- _Task instructions_:
Below is a block of records. Copy every line in it that contains the word "Blender".

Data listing
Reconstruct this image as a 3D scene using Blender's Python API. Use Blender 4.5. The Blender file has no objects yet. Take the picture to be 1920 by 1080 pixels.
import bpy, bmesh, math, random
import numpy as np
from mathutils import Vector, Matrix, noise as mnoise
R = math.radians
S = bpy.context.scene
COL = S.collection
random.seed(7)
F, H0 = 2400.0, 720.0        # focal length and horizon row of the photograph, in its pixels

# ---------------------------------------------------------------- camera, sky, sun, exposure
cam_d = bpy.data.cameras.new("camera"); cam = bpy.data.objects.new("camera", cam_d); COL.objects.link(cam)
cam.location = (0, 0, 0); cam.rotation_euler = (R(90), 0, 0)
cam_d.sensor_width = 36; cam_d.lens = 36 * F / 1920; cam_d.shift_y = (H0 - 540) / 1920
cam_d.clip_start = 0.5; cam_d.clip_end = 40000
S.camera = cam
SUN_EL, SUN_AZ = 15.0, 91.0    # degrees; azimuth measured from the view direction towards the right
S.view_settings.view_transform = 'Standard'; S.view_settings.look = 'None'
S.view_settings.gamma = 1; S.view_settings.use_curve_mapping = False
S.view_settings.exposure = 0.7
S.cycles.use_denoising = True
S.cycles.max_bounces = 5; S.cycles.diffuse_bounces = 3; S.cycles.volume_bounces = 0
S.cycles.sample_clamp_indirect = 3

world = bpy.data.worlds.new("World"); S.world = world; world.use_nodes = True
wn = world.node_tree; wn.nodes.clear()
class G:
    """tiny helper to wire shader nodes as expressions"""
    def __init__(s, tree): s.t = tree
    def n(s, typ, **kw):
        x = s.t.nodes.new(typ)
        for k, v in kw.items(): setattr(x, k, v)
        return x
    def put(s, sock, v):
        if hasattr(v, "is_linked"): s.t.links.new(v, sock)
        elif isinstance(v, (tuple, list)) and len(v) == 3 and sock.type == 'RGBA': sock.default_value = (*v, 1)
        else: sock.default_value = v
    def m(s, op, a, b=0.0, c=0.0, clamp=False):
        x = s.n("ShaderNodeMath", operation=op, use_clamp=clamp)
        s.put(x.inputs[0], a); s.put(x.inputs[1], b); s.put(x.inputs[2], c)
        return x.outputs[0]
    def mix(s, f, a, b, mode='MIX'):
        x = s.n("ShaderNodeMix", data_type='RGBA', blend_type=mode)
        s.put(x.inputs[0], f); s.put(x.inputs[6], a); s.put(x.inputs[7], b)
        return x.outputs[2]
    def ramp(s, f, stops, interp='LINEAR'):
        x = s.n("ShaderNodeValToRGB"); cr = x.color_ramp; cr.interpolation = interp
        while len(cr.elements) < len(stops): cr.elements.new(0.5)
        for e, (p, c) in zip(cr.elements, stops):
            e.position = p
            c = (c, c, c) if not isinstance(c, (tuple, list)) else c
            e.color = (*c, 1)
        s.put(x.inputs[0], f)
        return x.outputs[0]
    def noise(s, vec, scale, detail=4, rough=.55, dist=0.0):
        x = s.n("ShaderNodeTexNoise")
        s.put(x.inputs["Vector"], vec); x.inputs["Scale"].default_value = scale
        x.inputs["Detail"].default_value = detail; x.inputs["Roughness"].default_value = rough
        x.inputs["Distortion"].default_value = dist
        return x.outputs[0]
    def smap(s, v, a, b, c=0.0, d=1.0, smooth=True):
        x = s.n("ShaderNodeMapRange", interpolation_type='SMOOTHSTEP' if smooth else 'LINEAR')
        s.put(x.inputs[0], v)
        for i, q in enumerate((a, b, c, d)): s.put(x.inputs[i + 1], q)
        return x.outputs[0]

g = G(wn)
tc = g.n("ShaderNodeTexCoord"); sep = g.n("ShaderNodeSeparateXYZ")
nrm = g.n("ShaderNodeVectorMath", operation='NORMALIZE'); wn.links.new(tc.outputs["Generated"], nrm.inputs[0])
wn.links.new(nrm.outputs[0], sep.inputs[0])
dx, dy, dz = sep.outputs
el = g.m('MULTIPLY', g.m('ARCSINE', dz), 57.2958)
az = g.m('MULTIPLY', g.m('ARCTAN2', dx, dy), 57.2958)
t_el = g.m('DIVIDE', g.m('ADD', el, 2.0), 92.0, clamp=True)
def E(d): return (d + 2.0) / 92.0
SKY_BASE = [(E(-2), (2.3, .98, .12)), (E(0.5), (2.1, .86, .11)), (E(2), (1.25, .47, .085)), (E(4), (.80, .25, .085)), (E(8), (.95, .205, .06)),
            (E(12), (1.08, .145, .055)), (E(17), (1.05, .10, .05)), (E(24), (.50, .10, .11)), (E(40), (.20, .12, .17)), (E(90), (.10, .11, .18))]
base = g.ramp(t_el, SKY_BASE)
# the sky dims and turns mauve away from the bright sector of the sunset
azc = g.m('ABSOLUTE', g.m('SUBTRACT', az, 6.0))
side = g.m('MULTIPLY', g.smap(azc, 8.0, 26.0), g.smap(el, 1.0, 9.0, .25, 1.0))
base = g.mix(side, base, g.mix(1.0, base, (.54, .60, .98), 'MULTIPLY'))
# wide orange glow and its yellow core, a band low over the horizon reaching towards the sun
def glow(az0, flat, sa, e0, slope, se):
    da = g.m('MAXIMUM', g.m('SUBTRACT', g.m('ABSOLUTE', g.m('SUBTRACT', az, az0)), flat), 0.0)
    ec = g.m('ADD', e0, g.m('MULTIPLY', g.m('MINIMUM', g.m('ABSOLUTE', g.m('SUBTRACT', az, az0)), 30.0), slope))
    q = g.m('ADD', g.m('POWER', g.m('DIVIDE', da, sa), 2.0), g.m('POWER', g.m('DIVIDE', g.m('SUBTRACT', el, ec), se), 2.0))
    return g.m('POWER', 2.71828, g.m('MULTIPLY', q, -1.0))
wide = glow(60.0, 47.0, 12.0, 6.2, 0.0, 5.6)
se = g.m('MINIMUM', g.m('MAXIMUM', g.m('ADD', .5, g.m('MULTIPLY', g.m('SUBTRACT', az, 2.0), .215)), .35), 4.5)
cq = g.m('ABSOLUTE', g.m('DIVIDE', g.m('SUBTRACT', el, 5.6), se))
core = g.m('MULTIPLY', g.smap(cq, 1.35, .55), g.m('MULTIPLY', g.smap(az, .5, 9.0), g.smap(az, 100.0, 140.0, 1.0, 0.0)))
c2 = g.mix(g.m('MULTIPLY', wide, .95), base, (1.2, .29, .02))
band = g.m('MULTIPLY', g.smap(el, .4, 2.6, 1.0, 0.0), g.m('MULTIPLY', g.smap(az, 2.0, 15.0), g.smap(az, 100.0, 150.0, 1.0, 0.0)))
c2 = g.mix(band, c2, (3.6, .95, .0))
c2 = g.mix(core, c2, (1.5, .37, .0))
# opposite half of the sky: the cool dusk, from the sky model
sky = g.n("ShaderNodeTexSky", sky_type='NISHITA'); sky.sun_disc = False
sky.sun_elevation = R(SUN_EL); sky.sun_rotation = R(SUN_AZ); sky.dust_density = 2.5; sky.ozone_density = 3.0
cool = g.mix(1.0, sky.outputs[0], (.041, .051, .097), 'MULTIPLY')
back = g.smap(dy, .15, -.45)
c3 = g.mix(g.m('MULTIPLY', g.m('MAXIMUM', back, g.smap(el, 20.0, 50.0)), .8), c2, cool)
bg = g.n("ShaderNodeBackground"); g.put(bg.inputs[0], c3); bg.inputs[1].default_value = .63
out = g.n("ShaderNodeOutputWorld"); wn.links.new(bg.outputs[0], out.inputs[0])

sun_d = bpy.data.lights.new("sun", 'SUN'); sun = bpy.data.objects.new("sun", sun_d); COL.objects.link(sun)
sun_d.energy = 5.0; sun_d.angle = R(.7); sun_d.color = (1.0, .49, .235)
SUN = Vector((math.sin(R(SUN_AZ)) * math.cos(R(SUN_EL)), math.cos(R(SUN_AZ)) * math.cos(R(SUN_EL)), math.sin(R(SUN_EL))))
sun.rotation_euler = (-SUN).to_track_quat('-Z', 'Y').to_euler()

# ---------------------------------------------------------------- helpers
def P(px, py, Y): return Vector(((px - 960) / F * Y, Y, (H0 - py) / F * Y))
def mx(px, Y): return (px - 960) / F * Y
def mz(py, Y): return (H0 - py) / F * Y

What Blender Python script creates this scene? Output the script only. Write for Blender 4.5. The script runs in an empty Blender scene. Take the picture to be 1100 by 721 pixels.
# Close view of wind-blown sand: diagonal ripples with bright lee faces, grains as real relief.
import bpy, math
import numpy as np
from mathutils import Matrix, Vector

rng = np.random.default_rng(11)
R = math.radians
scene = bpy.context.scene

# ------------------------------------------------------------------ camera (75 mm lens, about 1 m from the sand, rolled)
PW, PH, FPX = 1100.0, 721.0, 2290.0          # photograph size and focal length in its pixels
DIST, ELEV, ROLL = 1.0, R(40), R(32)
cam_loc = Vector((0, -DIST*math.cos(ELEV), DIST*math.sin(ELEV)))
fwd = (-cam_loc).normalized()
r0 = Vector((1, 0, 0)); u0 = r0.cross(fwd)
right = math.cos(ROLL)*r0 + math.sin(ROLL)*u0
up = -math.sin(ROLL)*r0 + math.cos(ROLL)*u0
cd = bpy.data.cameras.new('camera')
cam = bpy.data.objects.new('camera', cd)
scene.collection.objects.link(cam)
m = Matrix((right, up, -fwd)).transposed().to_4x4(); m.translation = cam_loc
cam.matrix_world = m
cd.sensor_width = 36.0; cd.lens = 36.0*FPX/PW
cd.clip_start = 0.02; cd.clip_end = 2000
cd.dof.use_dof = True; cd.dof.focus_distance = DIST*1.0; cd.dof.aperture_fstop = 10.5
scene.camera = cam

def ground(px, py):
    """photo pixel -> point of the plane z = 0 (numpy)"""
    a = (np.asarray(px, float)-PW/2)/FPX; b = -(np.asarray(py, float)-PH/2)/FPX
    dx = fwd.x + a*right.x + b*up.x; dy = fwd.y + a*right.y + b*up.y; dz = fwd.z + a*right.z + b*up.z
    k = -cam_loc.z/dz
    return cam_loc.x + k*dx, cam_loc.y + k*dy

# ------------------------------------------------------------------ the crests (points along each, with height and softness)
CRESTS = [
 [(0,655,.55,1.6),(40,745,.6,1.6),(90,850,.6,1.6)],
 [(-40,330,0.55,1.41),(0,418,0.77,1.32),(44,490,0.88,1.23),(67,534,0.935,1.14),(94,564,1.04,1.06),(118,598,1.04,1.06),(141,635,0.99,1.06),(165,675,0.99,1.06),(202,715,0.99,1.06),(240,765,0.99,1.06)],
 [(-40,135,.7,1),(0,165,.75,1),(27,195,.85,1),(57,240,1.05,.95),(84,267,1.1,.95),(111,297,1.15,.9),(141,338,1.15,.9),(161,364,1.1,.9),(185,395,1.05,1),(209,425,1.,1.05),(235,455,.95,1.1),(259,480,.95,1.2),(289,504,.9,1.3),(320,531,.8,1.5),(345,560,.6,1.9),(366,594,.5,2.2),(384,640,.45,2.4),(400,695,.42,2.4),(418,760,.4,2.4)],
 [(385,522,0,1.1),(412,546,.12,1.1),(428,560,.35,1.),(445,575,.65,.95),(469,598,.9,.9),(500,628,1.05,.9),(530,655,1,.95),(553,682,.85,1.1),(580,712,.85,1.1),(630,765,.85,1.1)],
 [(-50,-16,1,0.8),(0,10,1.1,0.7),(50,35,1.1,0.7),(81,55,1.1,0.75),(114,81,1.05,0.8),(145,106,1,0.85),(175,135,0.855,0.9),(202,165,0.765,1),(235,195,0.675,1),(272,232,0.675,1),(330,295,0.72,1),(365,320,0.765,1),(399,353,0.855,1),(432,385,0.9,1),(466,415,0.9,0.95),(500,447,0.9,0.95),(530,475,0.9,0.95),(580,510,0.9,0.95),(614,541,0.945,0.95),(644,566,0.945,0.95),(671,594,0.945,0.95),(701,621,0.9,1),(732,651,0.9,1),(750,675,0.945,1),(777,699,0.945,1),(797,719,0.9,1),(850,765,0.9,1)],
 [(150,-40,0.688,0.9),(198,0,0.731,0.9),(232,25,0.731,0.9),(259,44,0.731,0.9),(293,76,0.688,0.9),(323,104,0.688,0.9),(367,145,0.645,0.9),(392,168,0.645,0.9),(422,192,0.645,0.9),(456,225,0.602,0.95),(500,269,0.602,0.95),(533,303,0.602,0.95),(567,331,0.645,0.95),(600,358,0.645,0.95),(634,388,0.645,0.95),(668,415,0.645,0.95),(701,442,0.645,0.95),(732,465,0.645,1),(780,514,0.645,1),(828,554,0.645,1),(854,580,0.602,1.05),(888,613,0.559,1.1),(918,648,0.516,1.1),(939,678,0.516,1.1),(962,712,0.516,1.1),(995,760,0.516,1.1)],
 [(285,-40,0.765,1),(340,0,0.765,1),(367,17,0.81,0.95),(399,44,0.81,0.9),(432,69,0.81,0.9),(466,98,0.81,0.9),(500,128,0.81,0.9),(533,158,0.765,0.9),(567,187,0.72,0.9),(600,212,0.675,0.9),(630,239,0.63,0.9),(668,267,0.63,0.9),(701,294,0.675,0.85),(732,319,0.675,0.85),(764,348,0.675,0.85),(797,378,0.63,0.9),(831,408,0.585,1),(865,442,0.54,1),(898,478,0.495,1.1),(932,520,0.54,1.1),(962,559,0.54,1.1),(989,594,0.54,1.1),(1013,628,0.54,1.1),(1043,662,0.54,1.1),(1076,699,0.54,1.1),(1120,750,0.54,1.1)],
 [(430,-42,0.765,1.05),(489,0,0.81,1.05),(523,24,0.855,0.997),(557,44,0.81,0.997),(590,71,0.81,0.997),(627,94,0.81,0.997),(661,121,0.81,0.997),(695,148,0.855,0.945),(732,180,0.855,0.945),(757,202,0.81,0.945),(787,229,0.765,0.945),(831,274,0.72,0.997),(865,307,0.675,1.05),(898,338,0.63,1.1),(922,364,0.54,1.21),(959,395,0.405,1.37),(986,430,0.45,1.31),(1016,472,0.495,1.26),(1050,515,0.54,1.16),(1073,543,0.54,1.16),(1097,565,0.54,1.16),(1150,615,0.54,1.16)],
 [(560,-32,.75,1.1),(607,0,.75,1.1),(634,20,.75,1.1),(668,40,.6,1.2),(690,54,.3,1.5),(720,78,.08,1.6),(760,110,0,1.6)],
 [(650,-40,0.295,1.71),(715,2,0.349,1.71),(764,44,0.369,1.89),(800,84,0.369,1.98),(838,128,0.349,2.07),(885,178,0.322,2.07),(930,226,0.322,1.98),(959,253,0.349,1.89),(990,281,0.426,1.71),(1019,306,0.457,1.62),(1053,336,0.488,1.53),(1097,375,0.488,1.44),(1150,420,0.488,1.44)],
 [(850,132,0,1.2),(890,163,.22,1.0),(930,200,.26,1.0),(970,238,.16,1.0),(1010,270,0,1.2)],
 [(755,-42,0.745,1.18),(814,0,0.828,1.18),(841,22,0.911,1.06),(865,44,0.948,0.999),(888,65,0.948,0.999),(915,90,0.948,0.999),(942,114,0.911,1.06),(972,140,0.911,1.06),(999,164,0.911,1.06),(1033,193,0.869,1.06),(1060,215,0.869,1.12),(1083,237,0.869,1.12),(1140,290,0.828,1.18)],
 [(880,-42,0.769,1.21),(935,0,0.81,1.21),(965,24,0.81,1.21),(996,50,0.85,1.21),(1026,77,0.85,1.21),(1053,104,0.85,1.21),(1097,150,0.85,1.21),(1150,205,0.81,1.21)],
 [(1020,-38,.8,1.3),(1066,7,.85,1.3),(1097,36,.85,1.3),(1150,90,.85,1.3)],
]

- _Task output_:
Reconstruct this image as a 3D scene using Blender's Python API. Use Blender 4.5. The Blender file has no objects yet. Take the picture to be 1920 by 1080 pixels.
What Blender Python script creates this scene? Output the script only. Write for Blender 4.5. The script runs in an empty Blender scene. Take the picture to be 1100 by 721 pixels.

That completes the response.